**SUPPLIED INFORMATION:**
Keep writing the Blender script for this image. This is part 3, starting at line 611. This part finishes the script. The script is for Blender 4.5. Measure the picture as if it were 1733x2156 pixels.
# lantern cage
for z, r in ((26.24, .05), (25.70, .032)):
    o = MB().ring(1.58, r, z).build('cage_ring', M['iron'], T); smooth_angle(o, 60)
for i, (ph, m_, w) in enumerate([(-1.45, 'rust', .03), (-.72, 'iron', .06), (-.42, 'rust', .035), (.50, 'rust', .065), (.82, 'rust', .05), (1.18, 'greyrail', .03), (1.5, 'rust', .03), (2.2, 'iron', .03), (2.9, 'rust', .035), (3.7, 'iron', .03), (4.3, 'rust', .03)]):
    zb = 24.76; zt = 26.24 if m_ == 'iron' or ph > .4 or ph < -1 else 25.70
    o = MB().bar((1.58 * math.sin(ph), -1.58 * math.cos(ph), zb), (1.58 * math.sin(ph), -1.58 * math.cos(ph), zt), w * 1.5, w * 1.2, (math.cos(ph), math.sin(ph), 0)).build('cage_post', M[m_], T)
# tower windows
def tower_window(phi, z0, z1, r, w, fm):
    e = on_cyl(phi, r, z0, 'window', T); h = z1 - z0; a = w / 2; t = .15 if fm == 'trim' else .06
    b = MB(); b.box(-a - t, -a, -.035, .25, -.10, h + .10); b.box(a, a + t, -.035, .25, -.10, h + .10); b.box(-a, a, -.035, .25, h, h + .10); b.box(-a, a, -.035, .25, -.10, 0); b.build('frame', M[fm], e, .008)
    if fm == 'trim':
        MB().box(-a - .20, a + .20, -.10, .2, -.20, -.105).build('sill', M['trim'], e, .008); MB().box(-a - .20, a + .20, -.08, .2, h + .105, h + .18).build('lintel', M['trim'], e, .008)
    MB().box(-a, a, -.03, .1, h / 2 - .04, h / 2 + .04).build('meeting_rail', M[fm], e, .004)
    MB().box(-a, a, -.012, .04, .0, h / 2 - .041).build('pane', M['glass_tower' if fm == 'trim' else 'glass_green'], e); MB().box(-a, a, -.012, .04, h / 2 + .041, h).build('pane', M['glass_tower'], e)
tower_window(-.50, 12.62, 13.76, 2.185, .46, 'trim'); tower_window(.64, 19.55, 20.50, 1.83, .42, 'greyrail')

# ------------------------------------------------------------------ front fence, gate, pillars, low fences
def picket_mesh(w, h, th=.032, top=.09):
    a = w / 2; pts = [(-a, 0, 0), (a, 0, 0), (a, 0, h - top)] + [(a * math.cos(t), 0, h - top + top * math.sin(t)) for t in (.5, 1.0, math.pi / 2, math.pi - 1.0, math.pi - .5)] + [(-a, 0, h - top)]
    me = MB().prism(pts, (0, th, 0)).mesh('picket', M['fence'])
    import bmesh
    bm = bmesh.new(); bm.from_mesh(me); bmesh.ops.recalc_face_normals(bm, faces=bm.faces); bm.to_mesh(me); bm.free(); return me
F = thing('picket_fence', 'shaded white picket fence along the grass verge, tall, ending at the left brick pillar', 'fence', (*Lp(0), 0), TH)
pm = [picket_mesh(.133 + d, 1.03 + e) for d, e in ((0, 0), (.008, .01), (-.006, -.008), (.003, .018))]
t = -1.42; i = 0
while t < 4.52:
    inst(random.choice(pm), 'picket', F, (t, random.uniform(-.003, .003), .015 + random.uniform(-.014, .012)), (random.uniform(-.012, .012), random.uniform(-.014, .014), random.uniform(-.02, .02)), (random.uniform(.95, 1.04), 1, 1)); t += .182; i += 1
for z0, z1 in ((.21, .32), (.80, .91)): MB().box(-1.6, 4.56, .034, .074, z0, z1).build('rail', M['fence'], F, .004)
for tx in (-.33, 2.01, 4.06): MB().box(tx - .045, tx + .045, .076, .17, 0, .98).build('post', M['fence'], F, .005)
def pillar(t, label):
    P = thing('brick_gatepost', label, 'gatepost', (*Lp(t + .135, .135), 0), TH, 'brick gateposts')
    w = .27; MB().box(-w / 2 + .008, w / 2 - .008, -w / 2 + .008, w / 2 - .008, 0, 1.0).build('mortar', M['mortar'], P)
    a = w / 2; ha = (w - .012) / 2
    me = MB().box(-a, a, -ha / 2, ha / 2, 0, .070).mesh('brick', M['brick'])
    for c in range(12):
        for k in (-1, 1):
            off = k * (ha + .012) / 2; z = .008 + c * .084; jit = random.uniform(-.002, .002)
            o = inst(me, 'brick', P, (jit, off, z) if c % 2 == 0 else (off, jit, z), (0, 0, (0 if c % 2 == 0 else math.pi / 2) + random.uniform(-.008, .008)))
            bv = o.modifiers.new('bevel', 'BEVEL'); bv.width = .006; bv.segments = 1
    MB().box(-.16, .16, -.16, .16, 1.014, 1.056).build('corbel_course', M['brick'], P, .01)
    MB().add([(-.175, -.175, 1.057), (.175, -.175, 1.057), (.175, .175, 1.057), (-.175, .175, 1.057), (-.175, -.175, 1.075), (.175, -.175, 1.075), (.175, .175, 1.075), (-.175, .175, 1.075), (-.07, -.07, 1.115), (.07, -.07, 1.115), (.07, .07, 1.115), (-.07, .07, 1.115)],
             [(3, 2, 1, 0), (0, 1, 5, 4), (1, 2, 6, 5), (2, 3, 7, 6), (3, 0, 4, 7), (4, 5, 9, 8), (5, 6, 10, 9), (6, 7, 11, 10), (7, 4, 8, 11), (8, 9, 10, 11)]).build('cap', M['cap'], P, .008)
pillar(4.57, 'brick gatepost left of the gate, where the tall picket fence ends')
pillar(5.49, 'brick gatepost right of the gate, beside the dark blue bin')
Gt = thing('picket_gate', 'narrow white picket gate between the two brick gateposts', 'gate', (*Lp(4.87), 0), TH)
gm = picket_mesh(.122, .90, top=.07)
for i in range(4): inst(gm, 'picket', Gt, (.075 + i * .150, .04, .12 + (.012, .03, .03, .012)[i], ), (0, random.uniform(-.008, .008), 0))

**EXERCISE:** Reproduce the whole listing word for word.

**EXERCISE ANSWER:**
Keep writing the Blender script for this image. This is part 3, starting at line 611. This part finishes the script. The script is for Blender 4.5. Measure the picture as if it were 1733x2156 pixels.
# lantern cage
for z, r in ((26.24, .05), (25.70, .032)):
    o = MB().ring(1.58, r, z).build('cage_ring', M['iron'], T); smooth_angle(o, 60)
for i, (ph, m_, w) in enumerate([(-1.45, 'rust', .03), (-.72, 'iron', .06), (-.42, 'rust', .035), (.50, 'rust', .065), (.82, 'rust', .05), (1.18, 'greyrail', .03), (1.5, 'rust', .03), (2.2, 'iron', .03), (2.9, 'rust', .035), (3.7, 'iron', .03), (4.3, 'rust', .03)]):
    zb = 24.76; zt = 26.24 if m_ == 'iron' or ph > .4 or ph < -1 else 25.70
    o = MB().bar((1.58 * math.sin(ph), -1.58 * math.cos(ph), zb), (1.58 * math.sin(ph), -1.58 * math.cos(ph), zt), w * 1.5, w * 1.2, (math.cos(ph), math.sin(ph), 0)).build('cage_post', M[m_], T)
# tower windows
def tower_window(phi, z0, z1, r, w, fm):
    e = on_cyl(phi, r, z0, 'window', T); h = z1 - z0; a = w / 2; t = .15 if fm == 'trim' else .06
    b = MB(); b.box(-a - t, -a, -.035, .25, -.10, h + .10); b.box(a, a + t, -.035, .25, -.10, h + .10); b.box(-a, a, -.035, .25, h, h + .10); b.box(-a, a, -.035, .25, -.10, 0); b.build('frame', M[fm], e, .008)
    if fm == 'trim':
        MB().box(-a - .20, a + .20, -.10, .2, -.20, -.105).build('sill', M['trim'], e, .008); MB().box(-a - .20, a + .20, -.08, .2, h + .105, h + .18).build('lintel', M['trim'], e, .008)
    MB().box(-a, a, -.03, .1, h / 2 - .04, h / 2 + .04).build('meeting_rail', M[fm], e, .004)
    MB().box(-a, a, -.012, .04, .0, h / 2 - .041).build('pane', M['glass_tower' if fm == 'trim' else 'glass_green'], e); MB().box(-a, a, -.012, .04, h / 2 + .041, h).build('pane', M['glass_tower'], e)
tower_window(-.50, 12.62, 13.76, 2.185, .46, 'trim'); tower_window(.64, 19.55, 20.50, 1.83, .42, 'greyrail')

# ------------------------------------------------------------------ front fence, gate, pillars, low fences
def picket_mesh(w, h, th=.032, top=.09):
    a = w / 2; pts = [(-a, 0, 0), (a, 0, 0), (a, 0, h - top)] + [(a * math.cos(t), 0, h - top + top * math.sin(t)) for t in (.5, 1.0, math.pi / 2, math.pi - 1.0, math.pi - .5)] + [(-a, 0, h - top)]
    me = MB().prism(pts, (0, th, 0)).mesh('picket', M['fence'])
    import bmesh
    bm = bmesh.new(); bm.from_mesh(me); bmesh.ops.recalc_face_normals(bm, faces=bm.faces); bm.to_mesh(me); bm.free(); return me
F = thing('picket_fence', 'shaded white picket fence along the grass verge, tall, ending at the left brick pillar', 'fence', (*Lp(0), 0), TH)
pm = [picket_mesh(.133 + d, 1.03 + e) for d, e in ((0, 0), (.008, .01), (-.006, -.008), (.003, .018))]
t = -1.42; i = 0
while t < 4.52:
    inst(random.choice(pm), 'picket', F, (t, random.uniform(-.003, .003), .015 + random.uniform(-.014, .012)), (random.uniform(-.012, .012), random.uniform(-.014, .014), random.uniform(-.02, .02)), (random.uniform(.95, 1.04), 1, 1)); t += .182; i += 1
for z0, z1 in ((.21, .32), (.80, .91)): MB().box(-1.6, 4.56, .034, .074, z0, z1).build('rail', M['fence'], F, .004)
for tx in (-.33, 2.01, 4.06): MB().box(tx - .045, tx + .045, .076, .17, 0, .98).build('post', M['fence'], F, .005)
def pillar(t, label):
    P = thing('brick_gatepost', label, 'gatepost', (*Lp(t + .135, .135), 0), TH, 'brick gateposts')
    w = .27; MB().box(-w / 2 + .008, w / 2 - .008, -w / 2 + .008, w / 2 - .008, 0, 1.0).build('mortar', M['mortar'], P)
    a = w / 2; ha = (w - .012) / 2
    me = MB().box(-a, a, -ha / 2, ha / 2, 0, .070).mesh('brick', M['brick'])
    for c in range(12):
        for k in (-1, 1):
            off = k * (ha + .012) / 2; z = .008 + c * .084; jit = random.uniform(-.002, .002)
            o = inst(me, 'brick', P, (jit, off, z) if c % 2 == 0 else (off, jit, z), (0, 0, (0 if c % 2 == 0 else math.pi / 2) + random.uniform(-.008, .008)))
            bv = o.modifiers.new('bevel', 'BEVEL'); bv.width = .006; bv.segments = 1
    MB().box(-.16, .16, -.16, .16, 1.014, 1.056).build('corbel_course', M['brick'], P, .01)
    MB().add([(-.175, -.175, 1.057), (.175, -.175, 1.057), (.175, .175, 1.057), (-.175, .175, 1.057), (-.175, -.175, 1.075), (.175, -.175, 1.075), (.175, .175, 1.075), (-.175, .175, 1.075), (-.07, -.07, 1.115), (.07, -.07, 1.115), (.07, .07, 1.115), (-.07, .07, 1.115)],
             [(3, 2, 1, 0), (0, 1, 5, 4), (1, 2, 6, 5), (2, 3, 7, 6), (3, 0, 4, 7), (4, 5, 9, 8), (5, 6, 10, 9), (6, 7, 11, 10), (7, 4, 8, 11), (8, 9, 10, 11)]).build('cap', M['cap'], P, .008)
pillar(4.57, 'brick gatepost left of the gate, where the tall picket fence ends')
pillar(5.49, 'brick gatepost right of the gate, beside the dark blue bin')
Gt = thing('picket_gate', 'narrow white picket gate between the two brick gateposts', 'gate', (*Lp(4.87), 0), TH)
gm = picket_mesh(.122, .90, top=.07)
for i in range(4): inst(gm, 'picket', Gt, (.075 + i * .150, .04, .12 + (.012, .03, .03, .012)[i], ), (0, random.uniform(-.008, .008), 0))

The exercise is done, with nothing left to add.